> _THE REQUEST_
Set down the material below in full, matching it exactly.

> _GIVEN INFORMATION_
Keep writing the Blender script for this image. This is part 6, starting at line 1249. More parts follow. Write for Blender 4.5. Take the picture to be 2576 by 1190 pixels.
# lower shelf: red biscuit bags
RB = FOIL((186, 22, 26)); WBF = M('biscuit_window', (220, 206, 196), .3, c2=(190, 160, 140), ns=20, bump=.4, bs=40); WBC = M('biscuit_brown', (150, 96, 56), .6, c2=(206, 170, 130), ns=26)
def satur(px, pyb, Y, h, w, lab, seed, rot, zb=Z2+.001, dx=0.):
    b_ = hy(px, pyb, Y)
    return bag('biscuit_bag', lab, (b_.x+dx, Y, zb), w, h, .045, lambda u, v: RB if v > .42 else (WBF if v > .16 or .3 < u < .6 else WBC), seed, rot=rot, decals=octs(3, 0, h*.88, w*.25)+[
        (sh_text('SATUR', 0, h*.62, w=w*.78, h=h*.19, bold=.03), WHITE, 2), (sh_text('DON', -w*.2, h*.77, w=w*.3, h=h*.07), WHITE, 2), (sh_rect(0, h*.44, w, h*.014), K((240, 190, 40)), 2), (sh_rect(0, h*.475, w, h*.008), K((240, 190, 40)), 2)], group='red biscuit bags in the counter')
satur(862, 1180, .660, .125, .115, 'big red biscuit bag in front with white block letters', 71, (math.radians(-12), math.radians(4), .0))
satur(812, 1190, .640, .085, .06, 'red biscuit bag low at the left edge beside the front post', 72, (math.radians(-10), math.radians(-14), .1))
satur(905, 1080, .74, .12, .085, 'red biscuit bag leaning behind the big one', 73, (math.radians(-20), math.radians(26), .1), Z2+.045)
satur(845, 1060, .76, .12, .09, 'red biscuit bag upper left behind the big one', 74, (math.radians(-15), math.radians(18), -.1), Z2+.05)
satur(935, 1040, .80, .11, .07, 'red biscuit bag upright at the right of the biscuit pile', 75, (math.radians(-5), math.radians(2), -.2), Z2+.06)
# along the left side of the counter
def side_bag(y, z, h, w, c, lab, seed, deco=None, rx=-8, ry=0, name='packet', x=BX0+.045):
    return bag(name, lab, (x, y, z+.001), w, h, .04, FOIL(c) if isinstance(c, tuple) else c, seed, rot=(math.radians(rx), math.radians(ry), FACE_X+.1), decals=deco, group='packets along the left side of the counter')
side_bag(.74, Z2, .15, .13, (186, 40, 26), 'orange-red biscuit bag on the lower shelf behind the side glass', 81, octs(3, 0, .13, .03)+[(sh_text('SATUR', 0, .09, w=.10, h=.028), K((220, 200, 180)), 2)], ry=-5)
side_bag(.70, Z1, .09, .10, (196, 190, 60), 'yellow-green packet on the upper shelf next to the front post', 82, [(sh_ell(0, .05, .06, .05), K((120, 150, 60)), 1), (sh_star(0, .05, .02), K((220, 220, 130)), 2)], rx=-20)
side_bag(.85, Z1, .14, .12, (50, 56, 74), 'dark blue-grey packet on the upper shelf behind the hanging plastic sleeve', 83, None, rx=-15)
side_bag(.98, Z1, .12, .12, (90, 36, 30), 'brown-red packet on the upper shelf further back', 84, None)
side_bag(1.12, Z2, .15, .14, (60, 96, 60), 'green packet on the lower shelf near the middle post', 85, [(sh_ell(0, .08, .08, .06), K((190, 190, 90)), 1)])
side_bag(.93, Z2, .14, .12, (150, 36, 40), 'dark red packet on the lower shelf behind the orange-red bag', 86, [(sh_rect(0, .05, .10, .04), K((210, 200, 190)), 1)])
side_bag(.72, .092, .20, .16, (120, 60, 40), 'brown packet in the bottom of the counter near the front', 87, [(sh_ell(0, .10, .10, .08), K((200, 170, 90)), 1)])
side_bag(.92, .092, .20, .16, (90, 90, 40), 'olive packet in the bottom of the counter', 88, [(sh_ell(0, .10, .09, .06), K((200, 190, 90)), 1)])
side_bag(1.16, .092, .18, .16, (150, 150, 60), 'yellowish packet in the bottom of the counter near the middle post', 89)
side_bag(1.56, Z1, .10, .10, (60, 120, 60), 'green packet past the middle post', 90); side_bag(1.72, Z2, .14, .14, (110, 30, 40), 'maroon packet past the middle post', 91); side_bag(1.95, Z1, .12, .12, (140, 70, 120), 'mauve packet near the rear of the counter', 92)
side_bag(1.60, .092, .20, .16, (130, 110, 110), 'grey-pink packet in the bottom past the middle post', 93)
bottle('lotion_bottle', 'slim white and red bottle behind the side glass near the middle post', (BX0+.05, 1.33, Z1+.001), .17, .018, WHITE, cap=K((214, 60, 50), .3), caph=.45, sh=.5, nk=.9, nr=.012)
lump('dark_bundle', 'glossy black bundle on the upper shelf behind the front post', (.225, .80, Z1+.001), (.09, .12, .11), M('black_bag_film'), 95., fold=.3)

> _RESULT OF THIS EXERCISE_
Keep writing the Blender script for this image. This is part 6, starting at line 1249. More parts follow. Write for Blender 4.5. Take the picture to be 2576 by 1190 pixels.
# lower shelf: red biscuit bags
RB = FOIL((186, 22, 26)); WBF = M('biscuit_window', (220, 206, 196), .3, c2=(190, 160, 140), ns=20, bump=.4, bs=40); WBC = M('biscuit_brown', (150, 96, 56), .6, c2=(206, 170, 130), ns=26)
def satur(px, pyb, Y, h, w, lab, seed, rot, zb=Z2+.001, dx=0.):
    b_ = hy(px, pyb, Y)
    return bag('biscuit_bag', lab, (b_.x+dx, Y, zb), w, h, .045, lambda u, v: RB if v > .42 else (WBF if v > .16 or .3 < u < .6 else WBC), seed, rot=rot, decals=octs(3, 0, h*.88, w*.25)+[
        (sh_text('SATUR', 0, h*.62, w=w*.78, h=h*.19, bold=.03), WHITE, 2), (sh_text('DON', -w*.2, h*.77, w=w*.3, h=h*.07), WHITE, 2), (sh_rect(0, h*.44, w, h*.014), K((240, 190, 40)), 2), (sh_rect(0, h*.475, w, h*.008), K((240, 190, 40)), 2)], group='red biscuit bags in the counter')
satur(862, 1180, .660, .125, .115, 'big red biscuit bag in front with white block letters', 71, (math.radians(-12), math.radians(4), .0))
satur(812, 1190, .640, .085, .06, 'red biscuit bag low at the left edge beside the front post', 72, (math.radians(-10), math.radians(-14), .1))
satur(905, 1080, .74, .12, .085, 'red biscuit bag leaning behind the big one', 73, (math.radians(-20), math.radians(26), .1), Z2+.045)
satur(845, 1060, .76, .12, .09, 'red biscuit bag upper left behind the big one', 74, (math.radians(-15), math.radians(18), -.1), Z2+.05)
satur(935, 1040, .80, .11, .07, 'red biscuit bag upright at the right of the biscuit pile', 75, (math.radians(-5), math.radians(2), -.2), Z2+.06)
# along the left side of the counter
def side_bag(y, z, h, w, c, lab, seed, deco=None, rx=-8, ry=0, name='packet', x=BX0+.045):
    return bag(name, lab, (x, y, z+.001), w, h, .04, FOIL(c) if isinstance(c, tuple) else c, seed, rot=(math.radians(rx), math.radians(ry), FACE_X+.1), decals=deco, group='packets along the left side of the counter')
side_bag(.74, Z2, .15, .13, (186, 40, 26), 'orange-red biscuit bag on the lower shelf behind the side glass', 81, octs(3, 0, .13, .03)+[(sh_text('SATUR', 0, .09, w=.10, h=.028), K((220, 200, 180)), 2)], ry=-5)
side_bag(.70, Z1, .09, .10, (196, 190, 60), 'yellow-green packet on the upper shelf next to the front post', 82, [(sh_ell(0, .05, .06, .05), K((120, 150, 60)), 1), (sh_star(0, .05, .02), K((220, 220, 130)), 2)], rx=-20)
side_bag(.85, Z1, .14, .12, (50, 56, 74), 'dark blue-grey packet on the upper shelf behind the hanging plastic sleeve', 83, None, rx=-15)
side_bag(.98, Z1, .12, .12, (90, 36, 30), 'brown-red packet on the upper shelf further back', 84, None)
side_bag(1.12, Z2, .15, .14, (60, 96, 60), 'green packet on the lower shelf near the middle post', 85, [(sh_ell(0, .08, .08, .06), K((190, 190, 90)), 1)])
side_bag(.93, Z2, .14, .12, (150, 36, 40), 'dark red packet on the lower shelf behind the orange-red bag', 86, [(sh_rect(0, .05, .10, .04), K((210, 200, 190)), 1)])
side_bag(.72, .092, .20, .16, (120, 60, 40), 'brown packet in the bottom of the counter near the front', 87, [(sh_ell(0, .10, .10, .08), K((200, 170, 90)), 1)])
side_bag(.92, .092, .20, .16, (90, 90, 40), 'olive packet in the bottom of the counter', 88, [(sh_ell(0, .10, .09, .06), K((200, 190, 90)), 1)])
side_bag(1.16, .092, .18, .16, (150, 150, 60), 'yellowish packet in the bottom of the counter near the middle post', 89)
side_bag(1.56, Z1, .10, .10, (60, 120, 60), 'green packet past the middle post', 90); side_bag(1.72, Z2, .14, .14, (110, 30, 40), 'maroon packet past the middle post', 91); side_bag(1.95, Z1, .12, .12, (140, 70, 120), 'mauve packet near the rear of the counter', 92)
side_bag(1.60, .092, .20, .16, (130, 110, 110), 'grey-pink packet in the bottom past the middle post', 93)
bottle('lotion_bottle', 'slim white and red bottle behind the side glass near the middle post', (BX0+.05, 1.33, Z1+.001), .17, .018, WHITE, cap=K((214, 60, 50), .3), caph=.45, sh=.5, nk=.9, nr=.012)
lump('dark_bundle', 'glossy black bundle on the upper shelf behind the front post', (.225, .80, Z1+.001), (.09, .12, .11), M('black_bag_film'), 95., fold=.3)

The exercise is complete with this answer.